● **YOUR OBJECTIVE**: Extract the lines between the ones holding "follow. Use Blender 4.5." and "bm = bmesh.new(); bm_tube(bm, [(sx0", inclusive, exactly as written and nothing more.

● **RECORDS**:

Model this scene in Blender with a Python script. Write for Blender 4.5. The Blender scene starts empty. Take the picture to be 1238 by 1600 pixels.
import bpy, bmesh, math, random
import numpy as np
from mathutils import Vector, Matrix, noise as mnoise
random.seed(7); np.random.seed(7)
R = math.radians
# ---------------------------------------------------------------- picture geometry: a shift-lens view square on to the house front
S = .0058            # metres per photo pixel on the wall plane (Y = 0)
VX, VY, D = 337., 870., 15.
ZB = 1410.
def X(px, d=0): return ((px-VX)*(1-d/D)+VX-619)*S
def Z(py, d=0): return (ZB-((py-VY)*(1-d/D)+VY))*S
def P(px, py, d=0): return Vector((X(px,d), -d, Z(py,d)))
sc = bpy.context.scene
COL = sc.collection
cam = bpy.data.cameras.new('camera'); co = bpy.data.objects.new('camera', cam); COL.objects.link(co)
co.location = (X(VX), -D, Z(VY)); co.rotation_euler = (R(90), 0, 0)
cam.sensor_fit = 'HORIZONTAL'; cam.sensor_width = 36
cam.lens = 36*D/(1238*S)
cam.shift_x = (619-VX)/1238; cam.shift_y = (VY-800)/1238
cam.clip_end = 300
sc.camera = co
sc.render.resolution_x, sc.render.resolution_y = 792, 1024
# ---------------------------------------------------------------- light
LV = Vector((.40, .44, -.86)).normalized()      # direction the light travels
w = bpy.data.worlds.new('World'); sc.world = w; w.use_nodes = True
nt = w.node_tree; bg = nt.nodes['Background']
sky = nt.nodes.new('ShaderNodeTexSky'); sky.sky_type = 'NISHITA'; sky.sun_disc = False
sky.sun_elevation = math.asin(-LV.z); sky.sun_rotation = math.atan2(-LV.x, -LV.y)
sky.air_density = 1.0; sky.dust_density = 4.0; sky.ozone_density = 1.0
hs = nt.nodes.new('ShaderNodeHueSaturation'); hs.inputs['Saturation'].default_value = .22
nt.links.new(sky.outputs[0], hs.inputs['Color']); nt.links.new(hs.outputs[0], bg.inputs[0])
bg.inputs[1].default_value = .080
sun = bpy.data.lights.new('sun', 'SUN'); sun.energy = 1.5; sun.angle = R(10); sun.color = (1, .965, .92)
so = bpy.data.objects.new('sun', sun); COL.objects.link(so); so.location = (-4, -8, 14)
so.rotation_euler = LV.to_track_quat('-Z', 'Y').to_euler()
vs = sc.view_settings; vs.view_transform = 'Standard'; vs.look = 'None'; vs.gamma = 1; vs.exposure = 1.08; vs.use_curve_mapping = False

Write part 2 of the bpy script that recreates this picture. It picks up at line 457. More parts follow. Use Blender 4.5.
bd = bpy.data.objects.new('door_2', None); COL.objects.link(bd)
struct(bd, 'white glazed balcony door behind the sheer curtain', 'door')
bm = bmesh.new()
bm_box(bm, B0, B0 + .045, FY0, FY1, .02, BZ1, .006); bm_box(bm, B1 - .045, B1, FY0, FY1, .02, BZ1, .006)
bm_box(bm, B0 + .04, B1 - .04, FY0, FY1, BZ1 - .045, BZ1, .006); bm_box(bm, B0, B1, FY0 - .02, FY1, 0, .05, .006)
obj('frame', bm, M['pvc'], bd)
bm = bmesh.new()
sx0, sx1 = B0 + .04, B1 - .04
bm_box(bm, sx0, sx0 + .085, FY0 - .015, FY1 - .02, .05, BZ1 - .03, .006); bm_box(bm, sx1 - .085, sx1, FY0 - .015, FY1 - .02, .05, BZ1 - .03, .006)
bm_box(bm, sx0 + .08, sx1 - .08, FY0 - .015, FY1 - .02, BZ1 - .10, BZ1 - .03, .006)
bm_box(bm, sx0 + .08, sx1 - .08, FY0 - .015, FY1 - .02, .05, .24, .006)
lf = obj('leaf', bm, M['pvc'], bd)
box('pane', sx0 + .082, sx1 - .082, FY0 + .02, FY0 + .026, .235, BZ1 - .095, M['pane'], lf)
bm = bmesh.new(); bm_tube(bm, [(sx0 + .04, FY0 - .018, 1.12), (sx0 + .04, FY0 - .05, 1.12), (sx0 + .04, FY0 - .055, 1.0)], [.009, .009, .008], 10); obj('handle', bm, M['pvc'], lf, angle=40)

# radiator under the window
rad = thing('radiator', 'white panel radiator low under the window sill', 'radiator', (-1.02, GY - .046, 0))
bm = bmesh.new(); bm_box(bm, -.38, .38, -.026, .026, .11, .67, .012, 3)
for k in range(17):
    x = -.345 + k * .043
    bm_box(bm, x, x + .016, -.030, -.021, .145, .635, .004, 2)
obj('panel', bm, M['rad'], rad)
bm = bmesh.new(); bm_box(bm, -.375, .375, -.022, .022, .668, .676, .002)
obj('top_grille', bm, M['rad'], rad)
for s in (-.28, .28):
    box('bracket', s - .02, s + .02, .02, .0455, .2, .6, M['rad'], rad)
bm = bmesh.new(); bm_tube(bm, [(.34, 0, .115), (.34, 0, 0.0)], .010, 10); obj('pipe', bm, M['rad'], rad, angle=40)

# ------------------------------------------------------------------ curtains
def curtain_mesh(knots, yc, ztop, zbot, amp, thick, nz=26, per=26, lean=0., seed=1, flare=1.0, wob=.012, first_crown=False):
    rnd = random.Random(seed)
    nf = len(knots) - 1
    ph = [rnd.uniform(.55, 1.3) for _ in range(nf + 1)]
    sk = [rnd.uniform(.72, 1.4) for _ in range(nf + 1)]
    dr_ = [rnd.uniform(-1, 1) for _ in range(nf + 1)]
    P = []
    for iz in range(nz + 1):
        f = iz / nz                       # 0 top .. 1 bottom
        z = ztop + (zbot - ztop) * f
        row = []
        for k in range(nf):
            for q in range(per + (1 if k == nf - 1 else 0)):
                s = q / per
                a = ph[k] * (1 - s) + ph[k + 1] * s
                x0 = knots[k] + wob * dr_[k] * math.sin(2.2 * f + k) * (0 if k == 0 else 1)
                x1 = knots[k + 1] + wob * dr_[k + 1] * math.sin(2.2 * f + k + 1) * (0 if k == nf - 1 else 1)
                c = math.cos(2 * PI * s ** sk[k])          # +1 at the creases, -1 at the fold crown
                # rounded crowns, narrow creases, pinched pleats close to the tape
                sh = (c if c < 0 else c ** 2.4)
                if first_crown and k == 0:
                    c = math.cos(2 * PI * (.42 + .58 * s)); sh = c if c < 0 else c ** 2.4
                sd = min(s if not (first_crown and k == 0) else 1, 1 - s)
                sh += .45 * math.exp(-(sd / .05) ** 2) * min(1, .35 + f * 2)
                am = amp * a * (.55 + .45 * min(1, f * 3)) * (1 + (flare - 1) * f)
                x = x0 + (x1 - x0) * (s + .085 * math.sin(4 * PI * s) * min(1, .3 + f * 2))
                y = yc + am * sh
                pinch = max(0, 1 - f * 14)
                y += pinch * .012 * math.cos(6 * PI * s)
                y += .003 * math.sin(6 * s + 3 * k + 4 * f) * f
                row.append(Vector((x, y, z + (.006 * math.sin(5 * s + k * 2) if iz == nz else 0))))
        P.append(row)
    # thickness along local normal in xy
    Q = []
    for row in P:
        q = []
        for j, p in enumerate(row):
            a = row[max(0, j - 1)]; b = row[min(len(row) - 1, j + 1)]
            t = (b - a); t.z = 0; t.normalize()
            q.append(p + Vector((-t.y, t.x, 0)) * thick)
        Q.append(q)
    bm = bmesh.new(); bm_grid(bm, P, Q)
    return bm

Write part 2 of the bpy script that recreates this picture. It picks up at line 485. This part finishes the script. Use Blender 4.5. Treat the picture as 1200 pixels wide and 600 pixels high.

● **PROBLEM SOLUTION**:
Write part 2 of the bpy script that recreates this picture. It picks up at line 457. More parts follow. Use Blender 4.5.
bd = bpy.data.objects.new('door_2', None); COL.objects.link(bd)
struct(bd, 'white glazed balcony door behind the sheer curtain', 'door')
bm = bmesh.new()
bm_box(bm, B0, B0 + .045, FY0, FY1, .02, BZ1, .006); bm_box(bm, B1 - .045, B1, FY0, FY1, .02, BZ1, .006)
bm_box(bm, B0 + .04, B1 - .04, FY0, FY1, BZ1 - .045, BZ1, .006); bm_box(bm, B0, B1, FY0 - .02, FY1, 0, .05, .006)
obj('frame', bm, M['pvc'], bd)
bm = bmesh.new()
sx0, sx1 = B0 + .04, B1 - .04
bm_box(bm, sx0, sx0 + .085, FY0 - .015, FY1 - .02, .05, BZ1 - .03, .006); bm_box(bm, sx1 - .085, sx1, FY0 - .015, FY1 - .02, .05, BZ1 - .03, .006)
bm_box(bm, sx0 + .08, sx1 - .08, FY0 - .015, FY1 - .02, BZ1 - .10, BZ1 - .03, .006)
bm_box(bm, sx0 + .08, sx1 - .08, FY0 - .015, FY1 - .02, .05, .24, .006)
lf = obj('leaf', bm, M['pvc'], bd)
box('pane', sx0 + .082, sx1 - .082, FY0 + .02, FY0 + .026, .235, BZ1 - .095, M['pane'], lf)
bm = bmesh.new(); bm_tube(bm, [(sx0 + .04, FY0 - .018, 1.12), (sx0 + .04, FY0 - .05, 1.12), (sx0 + .04, FY0 - .055, 1.0)], [.009, .009, .008], 10); obj('handle', bm, M['pvc'], lf, angle=40)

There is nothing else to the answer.